YOUR GOAL » Exclude images, then output the remaining data verbatim.

DATA EXCERPT »
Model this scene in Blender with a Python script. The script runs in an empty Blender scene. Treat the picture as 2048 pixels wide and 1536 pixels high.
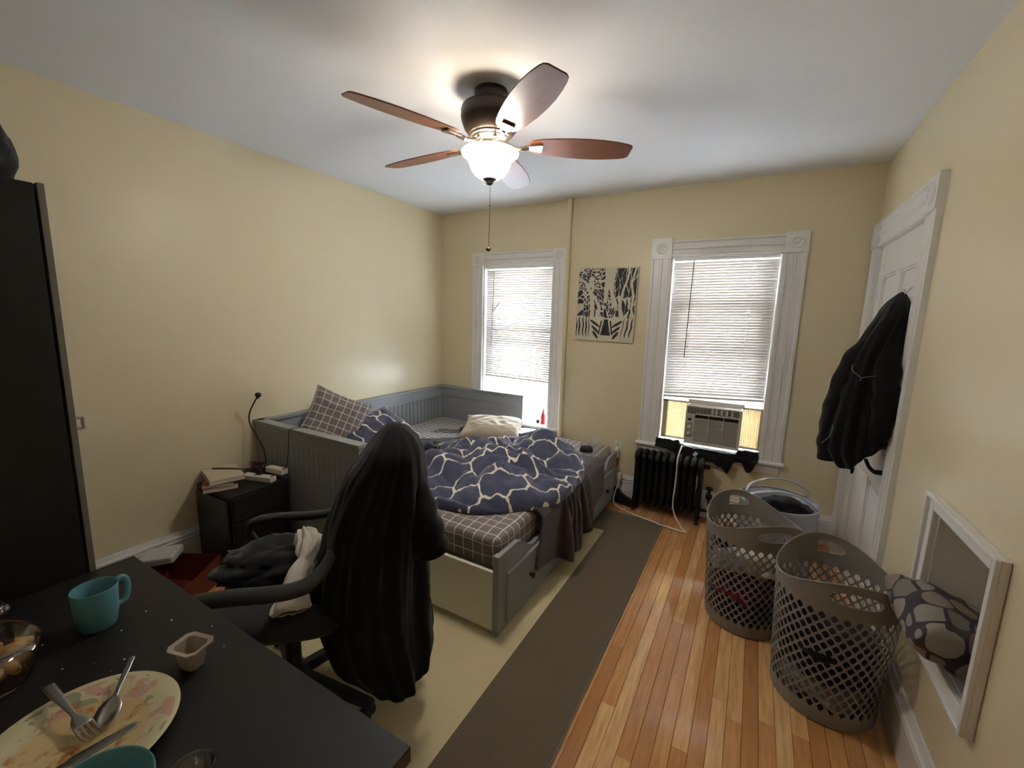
import bpy, bmesh, math, random
import numpy as np
from mathutils import Vector, Matrix, noise
from mathutils.geometry import delaunay_2d_cdt
random.seed(7); np.random.seed(7)
PI = math.pi
S = bpy.context.scene
COL = S.collection
# ---------------------------------------------------------------- camera, world, exposure
cam_d = bpy.data.cameras.new('camera'); cam = bpy.data.objects.new('camera', cam_d); COL.objects.link(cam)
yaw, pitch, roll = 0.5168, -0.1548, 0.0267
cy_, sy_, cp_, sp_, cr_, sr_ = math.cos(yaw), math.sin(yaw), math.cos(pitch), math.sin(pitch), math.cos(roll), math.sin(roll)
fw = Vector((-sy_*cp_, cy_*cp_, sp_)); rt = Vector((cy_, sy_, 0)); up = rt.cross(fw)
r2 = rt*cr_ + up*sr_; u2 = -rt*sr_ + up*cr_
cam.matrix_world = Matrix(((r2.x, u2.x, -fw.x, 2.9849), (r2.y, u2.y, -fw.y, -3.6671), (r2.z, u2.z, -fw.z, 1.5776), (0, 0, 0, 1)))
cam_d.sensor_width = 36; cam_d.lens = 36*848.27/2048; cam_d.clip_start = 0.05; cam_d.clip_end = 300
S.camera = cam
S.view_settings.view_transform = 'Standard'; S.view_settings.look = 'None'
S.view_settings.exposure = 1.95; S.view_settings.gamma = 1.0; S.view_settings.use_curve_mapping = False
S.cycles.use_denoising = True
S.cycles.max_bounces = 10; S.cycles.diffuse_bounces = 6; S.cycles.transparent_max_bounces = 16
S.cycles.sample_clamp_indirect = 6.0
W = bpy.data.worlds.new('world'); S.world = W; W.use_nodes = True
bg = W.node_tree.nodes['Background']; bg.inputs[0].default_value = (0.74, 0.87, 1.0, 1); bg.inputs[1].default_value = 20

RW, RH, RN = 3.608, 2.6235, -4.55      # right wall x, ceiling z, near wall y
W1 = (0.541, 1.312, 0.545, 2.085)      # window openings x0,x1,z0,z1
W2 = (2.338, 3.100, 0.560, 2.092)
def portal(x0, x1, z0, z1):
    l = bpy.data.lights.new('window_daylight', 'AREA'); l.shape = 'RECTANGLE'; l.size = x1-x0; l.size_y = z1-z0
    l.cycles.is_portal = True; l.energy = 1
    o = bpy.data.objects.new('window_daylight', l); COL.objects.link(o)
    o.location = ((x0+x1)/2, 0.19, (z0+z1)/2); o.rotation_euler = (-PI/2, 0, 0)
portal(*W1); portal(*W2)

# ---------------------------------------------------------------- helpers: objects
def link(o, parent=None):
    COL.objects.link(o)
    if parent is not None: o.parent = parent
    return o
def tag(o, label=None, cat=None, group=None, kind=None):
    if label: o['label'] = label
    if cat: o['category'] = cat
    if group: o['group'] = group
    if kind: o['kind'] = kind
    return o
def empty(name, loc=(0, 0, 0), rz=0, label=None, cat=None, group=None, kind=None):
    o = bpy.data.objects.new(name, None); COL.objects.link(o); o.location = loc; o.rotation_euler = (0, 0, rz); o.empty_display_size = .05
    return tag(o, label, cat, group, kind)
def mesh(name, V, F, mat, parent=None, smooth=False, uv=None, bevel=0, sub=0, solid=0, autosmooth=None, loc=None, weld=0):
    me = bpy.data.meshes.new(name); me.from_pydata([tuple(map(float, v)) for v in V], [], [tuple(f) for f in F]); me.update()
    if uv is not None:
        l = me.uv_layers.new(name='UV'); idx = np.zeros(len(me.loops), np.int32); me.loops.foreach_get('vertex_index', idx)
        l.data.foreach_set('uv', np.asarray(uv, np.float32)[idx].ravel())
    o = bpy.data.objects.new(name, me)
    if isinstance(mat, (list, tuple)):
        for m in mat: me.materials.append(m)
    else: me.materials.append(mat)
    if smooth: me.polygons.foreach_set('use_smooth', [True]*len(me.polygons))
    link(o, parent)
    if loc: o.location = loc
    if weld: md = o.modifiers.new('w', 'WELD'); md.merge_threshold = weld
    if solid: md = o.modifiers.new('s', 'SOLIDIFY'); md.thickness = solid; md.offset = 0
    if bevel:
        md = o.modifiers.new('b', 'BEVEL'); md.width = bevel; md.segments = 2; md.limit_method = 'ANGLE'; md.angle_limit = .6
    if sub: md = o.modifiers.new('sub', 'SUBSURF'); md.levels = sub; md.render_levels = sub
    return o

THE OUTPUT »
Model this scene in Blender with a Python script. The script runs in an empty Blender scene. Treat the picture as 2048 pixels wide and 1536 pixels high.
import bpy, bmesh, math, random
import numpy as np
from mathutils import Vector, Matrix, noise
from mathutils.geometry import delaunay_2d_cdt
random.seed(7); np.random.seed(7)
PI = math.pi
S = bpy.context.scene
COL = S.collection
# ---------------------------------------------------------------- camera, world, exposure
cam_d = bpy.data.cameras.new('camera'); cam = bpy.data.objects.new('camera', cam_d); COL.objects.link(cam)
yaw, pitch, roll = 0.5168, -0.1548, 0.0267
cy_, sy_, cp_, sp_, cr_, sr_ = math.cos(yaw), math.sin(yaw), math.cos(pitch), math.sin(pitch), math.cos(roll), math.sin(roll)
fw = Vector((-sy_*cp_, cy_*cp_, sp_)); rt = Vector((cy_, sy_, 0)); up = rt.cross(fw)
r2 = rt*cr_ + up*sr_; u2 = -rt*sr_ + up*cr_
cam.matrix_world = Matrix(((r2.x, u2.x, -fw.x, 2.9849), (r2.y, u2.y, -fw.y, -3.6671), (r2.z, u2.z, -fw.z, 1.5776), (0, 0, 0, 1)))
cam_d.sensor_width = 36; cam_d.lens = 36*848.27/2048; cam_d.clip_start = 0.05; cam_d.clip_end = 300
S.camera = cam
S.view_settings.view_transform = 'Standard'; S.view_settings.look = 'None'
S.view_settings.exposure = 1.95; S.view_settings.gamma = 1.0; S.view_settings.use_curve_mapping = False
S.cycles.use_denoising = True
S.cycles.max_bounces = 10; S.cycles.diffuse_bounces = 6; S.cycles.transparent_max_bounces = 16
S.cycles.sample_clamp_indirect = 6.0
W = bpy.data.worlds.new('world'); S.world = W; W.use_nodes = True
bg = W.node_tree.nodes['Background']; bg.inputs[0].default_value = (0.74, 0.87, 1.0, 1); bg.inputs[1].default_value = 20

RW, RH, RN = 3.608, 2.6235, -4.55      # right wall x, ceiling z, near wall y
W1 = (0.541, 1.312, 0.545, 2.085)      # window openings x0,x1,z0,z1
W2 = (2.338, 3.100, 0.560, 2.092)
def portal(x0, x1, z0, z1):
    l = bpy.data.lights.new('window_daylight', 'AREA'); l.shape = 'RECTANGLE'; l.size = x1-x0; l.size_y = z1-z0
    l.cycles.is_portal = True; l.energy = 1
    o = bpy.data.objects.new('window_daylight', l); COL.objects.link(o)
    o.location = ((x0+x1)/2, 0.19, (z0+z1)/2); o.rotation_euler = (-PI/2, 0, 0)
portal(*W1); portal(*W2)

# ---------------------------------------------------------------- helpers: objects
def link(o, parent=None):
    COL.objects.link(o)
    if parent is not None: o.parent = parent
    return o
def tag(o, label=None, cat=None, group=None, kind=None):
    if label: o['label'] = label
    if cat: o['category'] = cat
    if group: o['group'] = group
    if kind: o['kind'] = kind
    return o
def empty(name, loc=(0, 0, 0), rz=0, label=None, cat=None, group=None, kind=None):
    o = bpy.data.objects.new(name, None); COL.objects.link(o); o.location = loc; o.rotation_euler = (0, 0, rz); o.empty_display_size = .05
    return tag(o, label, cat, group, kind)
def mesh(name, V, F, mat, parent=None, smooth=False, uv=None, bevel=0, sub=0, solid=0, autosmooth=None, loc=None, weld=0):
    me = bpy.data.meshes.new(name); me.from_pydata([tuple(map(float, v)) for v in V], [], [tuple(f) for f in F]); me.update()
    if uv is not None:
        l = me.uv_layers.new(name='UV'); idx = np.zeros(len(me.loops), np.int32); me.loops.foreach_get('vertex_index', idx)
        l.data.foreach_set('uv', np.asarray(uv, np.float32)[idx].ravel())
    o = bpy.data.objects.new(name, me)
    if isinstance(mat, (list, tuple)):
        for m in mat: me.materials.append(m)
    else: me.materials.append(mat)
    if smooth: me.polygons.foreach_set('use_smooth', [True]*len(me.polygons))
    link(o, parent)
    if loc: o.location = loc
    if weld: md = o.modifiers.new('w', 'WELD'); md.merge_threshold = weld
    if solid: md = o.modifiers.new('s', 'SOLIDIFY'); md.thickness = solid; md.offset = 0
    if bevel:
        md = o.modifiers.new('b', 'BEVEL'); md.width = bevel; md.segments = 2; md.limit_method = 'ANGLE'; md.angle_limit = .6
    if sub: md = o.modifiers.new('sub', 'SUBSURF'); md.levels = sub; md.render_levels = sub
    return o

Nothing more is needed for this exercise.